Okay. That's great. And then as far as the GCA goes, it looks like you where -- you think you can grow adjusted operating income and it can exceed consensus. What are some of the levers that you would go about that. Is that just managing cost structure more tightly or could you just give us little bit more color on that?
Yeah. And I'm sorry, I thought that was Corey, but I guess it's Logan is for Corey, right.
Hi, team.
The first thing to remember is that we are spending a lot of money on GCA toward the latter part of the year and we won't have to spend that money. So then school wasn't really that profitable. A matter of fact, it was getting breakeven for us. The second thing is to remember, we have new statewide schools in Florida and Texas. We have a new school in Missouri. We've got eight new Destinations Career Academies and three expansions I mentioned 11 total but it's made up of eight new and three expansion.

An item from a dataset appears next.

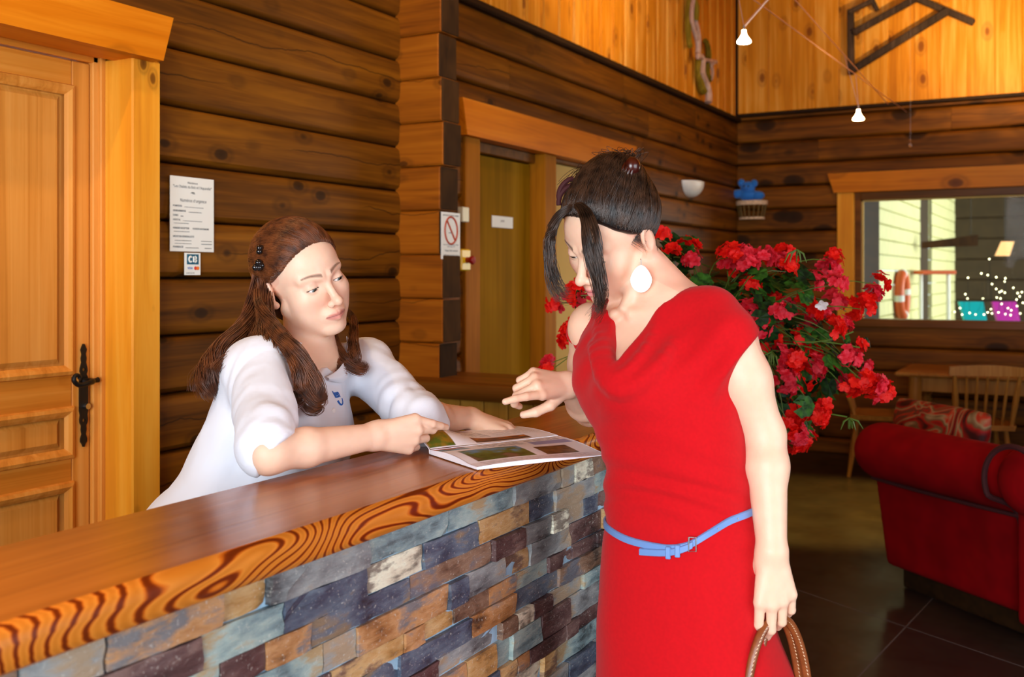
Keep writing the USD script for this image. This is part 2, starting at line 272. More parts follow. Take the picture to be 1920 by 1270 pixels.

And then we're seeing some good same-store growth in some of the existing schools. So that growth is really what's driving our ability to drive some profitability. And, yeah, we're always focused on expense controls. And I think we've seen some efficiencies and some of the things we're doing.
All right. Thank you.
[Operator Instructions] There are no further questions in the queue, I'd like to hand the call back to management for closing comments.
Okay. And thanks everybody for being on the call today. We don't have any additional comments. We are finished. So, everybody have a great day and thanks for being on. Bye-bye.
Ladies and gentlemen, this does conclude today's teleconference. Thank you for your participation. You may disconnect your lines at time and have a wonderful day.